Each line below must be set down exactly; omit any image you find.

## BEGIN DATA SEGMENT

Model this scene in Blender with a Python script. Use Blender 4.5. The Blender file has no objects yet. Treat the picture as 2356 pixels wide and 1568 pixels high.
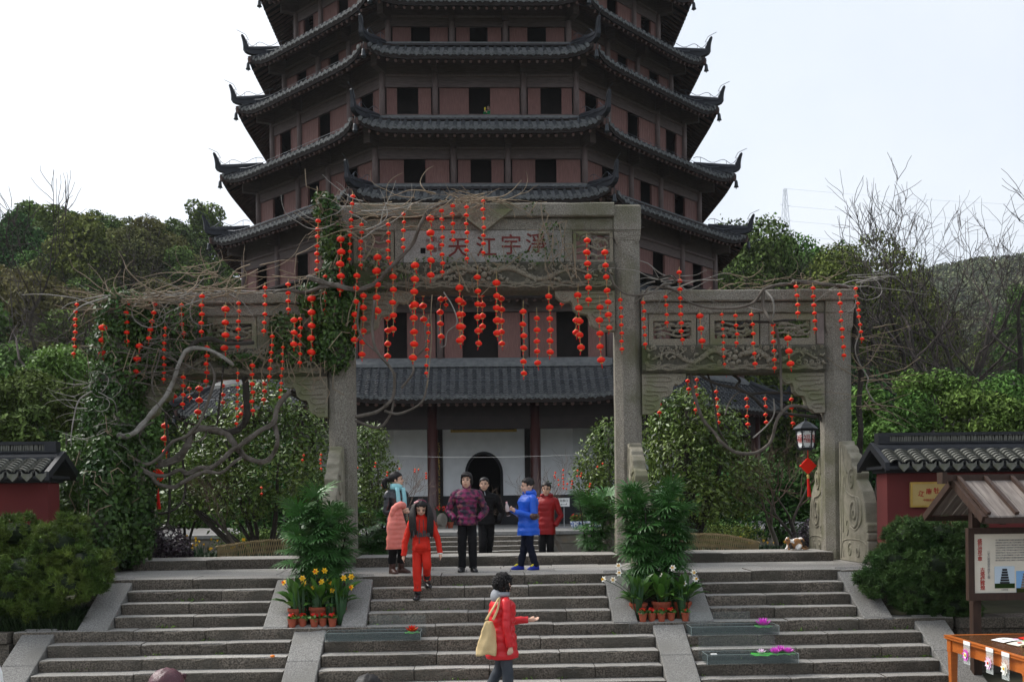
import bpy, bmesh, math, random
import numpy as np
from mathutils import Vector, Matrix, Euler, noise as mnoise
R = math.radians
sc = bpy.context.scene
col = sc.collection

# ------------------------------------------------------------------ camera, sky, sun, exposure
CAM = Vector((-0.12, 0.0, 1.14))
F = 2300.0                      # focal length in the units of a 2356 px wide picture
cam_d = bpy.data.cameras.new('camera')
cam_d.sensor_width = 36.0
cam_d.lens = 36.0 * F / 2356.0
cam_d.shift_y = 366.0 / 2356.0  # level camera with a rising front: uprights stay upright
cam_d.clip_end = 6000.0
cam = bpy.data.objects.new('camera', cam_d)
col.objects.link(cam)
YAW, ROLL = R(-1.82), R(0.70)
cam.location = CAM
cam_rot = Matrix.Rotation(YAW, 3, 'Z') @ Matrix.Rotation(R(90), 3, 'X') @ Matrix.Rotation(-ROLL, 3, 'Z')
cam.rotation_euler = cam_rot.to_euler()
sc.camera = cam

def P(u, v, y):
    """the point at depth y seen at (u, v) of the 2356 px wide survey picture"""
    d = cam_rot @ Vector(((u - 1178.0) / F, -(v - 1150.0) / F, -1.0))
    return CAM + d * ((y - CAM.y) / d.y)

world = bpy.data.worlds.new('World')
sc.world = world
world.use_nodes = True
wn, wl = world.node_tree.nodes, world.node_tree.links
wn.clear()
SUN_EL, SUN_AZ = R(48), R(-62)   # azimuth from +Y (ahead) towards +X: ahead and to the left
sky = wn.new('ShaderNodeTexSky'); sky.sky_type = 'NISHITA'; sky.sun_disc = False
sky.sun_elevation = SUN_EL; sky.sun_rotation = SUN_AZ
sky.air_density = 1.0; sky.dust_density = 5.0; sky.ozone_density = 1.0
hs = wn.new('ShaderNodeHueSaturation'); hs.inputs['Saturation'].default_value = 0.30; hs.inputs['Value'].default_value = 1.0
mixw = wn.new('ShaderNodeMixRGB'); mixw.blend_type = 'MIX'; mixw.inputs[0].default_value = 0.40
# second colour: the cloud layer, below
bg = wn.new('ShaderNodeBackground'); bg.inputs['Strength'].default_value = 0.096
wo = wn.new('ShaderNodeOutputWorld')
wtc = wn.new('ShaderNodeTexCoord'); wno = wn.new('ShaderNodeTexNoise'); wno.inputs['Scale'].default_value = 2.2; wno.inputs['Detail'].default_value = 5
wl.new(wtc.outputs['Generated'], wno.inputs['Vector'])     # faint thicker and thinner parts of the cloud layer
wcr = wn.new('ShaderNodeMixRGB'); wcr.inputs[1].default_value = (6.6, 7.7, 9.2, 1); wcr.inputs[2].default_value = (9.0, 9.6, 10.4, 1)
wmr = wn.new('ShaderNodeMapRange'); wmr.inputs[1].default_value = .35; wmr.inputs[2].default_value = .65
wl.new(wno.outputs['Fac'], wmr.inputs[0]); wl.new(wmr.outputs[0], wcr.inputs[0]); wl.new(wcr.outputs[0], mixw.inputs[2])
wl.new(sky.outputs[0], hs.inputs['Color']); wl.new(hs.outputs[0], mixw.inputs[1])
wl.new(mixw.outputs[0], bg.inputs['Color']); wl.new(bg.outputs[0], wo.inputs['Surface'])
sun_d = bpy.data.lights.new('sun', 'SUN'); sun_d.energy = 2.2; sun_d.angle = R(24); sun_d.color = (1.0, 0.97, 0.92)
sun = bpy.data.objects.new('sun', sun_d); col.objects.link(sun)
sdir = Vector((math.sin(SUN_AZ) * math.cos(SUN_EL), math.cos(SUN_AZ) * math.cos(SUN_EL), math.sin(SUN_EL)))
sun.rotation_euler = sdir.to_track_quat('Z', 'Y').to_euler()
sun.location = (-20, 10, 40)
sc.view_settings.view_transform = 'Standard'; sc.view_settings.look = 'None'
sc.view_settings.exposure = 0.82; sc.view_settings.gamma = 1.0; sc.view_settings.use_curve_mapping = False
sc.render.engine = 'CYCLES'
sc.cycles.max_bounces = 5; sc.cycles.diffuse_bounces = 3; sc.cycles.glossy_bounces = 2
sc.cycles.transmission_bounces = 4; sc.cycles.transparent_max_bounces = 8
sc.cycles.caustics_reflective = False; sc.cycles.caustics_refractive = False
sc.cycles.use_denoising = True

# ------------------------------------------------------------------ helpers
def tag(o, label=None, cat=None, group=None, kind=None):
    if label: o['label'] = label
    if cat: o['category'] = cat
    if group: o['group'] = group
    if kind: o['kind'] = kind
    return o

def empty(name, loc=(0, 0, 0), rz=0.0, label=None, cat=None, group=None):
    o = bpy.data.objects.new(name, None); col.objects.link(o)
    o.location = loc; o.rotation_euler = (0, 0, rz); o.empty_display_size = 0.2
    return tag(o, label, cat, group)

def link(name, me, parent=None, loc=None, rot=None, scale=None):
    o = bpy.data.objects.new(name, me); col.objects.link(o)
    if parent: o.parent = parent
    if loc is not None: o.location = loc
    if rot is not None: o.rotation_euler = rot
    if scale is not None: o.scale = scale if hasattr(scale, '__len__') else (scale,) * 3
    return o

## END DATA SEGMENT

**ANSWER IN FULL**
Model this scene in Blender with a Python script. Use Blender 4.5. The Blender file has no objects yet. Treat the picture as 2356 pixels wide and 1568 pixels high.
import bpy, bmesh, math, random
import numpy as np
from mathutils import Vector, Matrix, Euler, noise as mnoise
R = math.radians
sc = bpy.context.scene
col = sc.collection

# ------------------------------------------------------------------ camera, sky, sun, exposure
CAM = Vector((-0.12, 0.0, 1.14))
F = 2300.0                      # focal length in the units of a 2356 px wide picture
cam_d = bpy.data.cameras.new('camera')
cam_d.sensor_width = 36.0
cam_d.lens = 36.0 * F / 2356.0
cam_d.shift_y = 366.0 / 2356.0  # level camera with a rising front: uprights stay upright
cam_d.clip_end = 6000.0
cam = bpy.data.objects.new('camera', cam_d)
col.objects.link(cam)
YAW, ROLL = R(-1.82), R(0.70)
cam.location = CAM
cam_rot = Matrix.Rotation(YAW, 3, 'Z') @ Matrix.Rotation(R(90), 3, 'X') @ Matrix.Rotation(-ROLL, 3, 'Z')
cam.rotation_euler = cam_rot.to_euler()
sc.camera = cam

def P(u, v, y):
    """the point at depth y seen at (u, v) of the 2356 px wide survey picture"""
    d = cam_rot @ Vector(((u - 1178.0) / F, -(v - 1150.0) / F, -1.0))
    return CAM + d * ((y - CAM.y) / d.y)

world = bpy.data.worlds.new('World')
sc.world = world
world.use_nodes = True
wn, wl = world.node_tree.nodes, world.node_tree.links
wn.clear()
SUN_EL, SUN_AZ = R(48), R(-62)   # azimuth from +Y (ahead) towards +X: ahead and to the left
sky = wn.new('ShaderNodeTexSky'); sky.sky_type = 'NISHITA'; sky.sun_disc = False
sky.sun_elevation = SUN_EL; sky.sun_rotation = SUN_AZ
sky.air_density = 1.0; sky.dust_density = 5.0; sky.ozone_density = 1.0
hs = wn.new('ShaderNodeHueSaturation'); hs.inputs['Saturation'].default_value = 0.30; hs.inputs['Value'].default_value = 1.0
mixw = wn.new('ShaderNodeMixRGB'); mixw.blend_type = 'MIX'; mixw.inputs[0].default_value = 0.40
# second colour: the cloud layer, below
bg = wn.new('ShaderNodeBackground'); bg.inputs['Strength'].default_value = 0.096
wo = wn.new('ShaderNodeOutputWorld')
wtc = wn.new('ShaderNodeTexCoord'); wno = wn.new('ShaderNodeTexNoise'); wno.inputs['Scale'].default_value = 2.2; wno.inputs['Detail'].default_value = 5
wl.new(wtc.outputs['Generated'], wno.inputs['Vector'])     # faint thicker and thinner parts of the cloud layer
wcr = wn.new('ShaderNodeMixRGB'); wcr.inputs[1].default_value = (6.6, 7.7, 9.2, 1); wcr.inputs[2].default_value = (9.0, 9.6, 10.4, 1)
wmr = wn.new('ShaderNodeMapRange'); wmr.inputs[1].default_value = .35; wmr.inputs[2].default_value = .65
wl.new(wno.outputs['Fac'], wmr.inputs[0]); wl.new(wmr.outputs[0], wcr.inputs[0]); wl.new(wcr.outputs[0], mixw.inputs[2])
wl.new(sky.outputs[0], hs.inputs['Color']); wl.new(hs.outputs[0], mixw.inputs[1])
wl.new(mixw.outputs[0], bg.inputs['Color']); wl.new(bg.outputs[0], wo.inputs['Surface'])
sun_d = bpy.data.lights.new('sun', 'SUN'); sun_d.energy = 2.2; sun_d.angle = R(24); sun_d.color = (1.0, 0.97, 0.92)
sun = bpy.data.objects.new('sun', sun_d); col.objects.link(sun)
sdir = Vector((math.sin(SUN_AZ) * math.cos(SUN_EL), math.cos(SUN_AZ) * math.cos(SUN_EL), math.sin(SUN_EL)))
sun.rotation_euler = sdir.to_track_quat('Z', 'Y').to_euler()
sun.location = (-20, 10, 40)
sc.view_settings.view_transform = 'Standard'; sc.view_settings.look = 'None'
sc.view_settings.exposure = 0.82; sc.view_settings.gamma = 1.0; sc.view_settings.use_curve_mapping = False
sc.render.engine = 'CYCLES'
sc.cycles.max_bounces = 5; sc.cycles.diffuse_bounces = 3; sc.cycles.glossy_bounces = 2
sc.cycles.transmission_bounces = 4; sc.cycles.transparent_max_bounces = 8
sc.cycles.caustics_reflective = False; sc.cycles.caustics_refractive = False
sc.cycles.use_denoising = True

# ------------------------------------------------------------------ helpers
def tag(o, label=None, cat=None, group=None, kind=None):
    if label: o['label'] = label
    if cat: o['category'] = cat
    if group: o['group'] = group
    if kind: o['kind'] = kind
    return o

def empty(name, loc=(0, 0, 0), rz=0.0, label=None, cat=None, group=None):
    o = bpy.data.objects.new(name, None); col.objects.link(o)
    o.location = loc; o.rotation_euler = (0, 0, rz); o.empty_display_size = 0.2
    return tag(o, label, cat, group)

def link(name, me, parent=None, loc=None, rot=None, scale=None):
    o = bpy.data.objects.new(name, me); col.objects.link(o)
    if parent: o.parent = parent
    if loc is not None: o.location = loc
    if rot is not None: o.rotation_euler = rot
    if scale is not None: o.scale = scale if hasattr(scale, '__len__') else (scale,) * 3
    return o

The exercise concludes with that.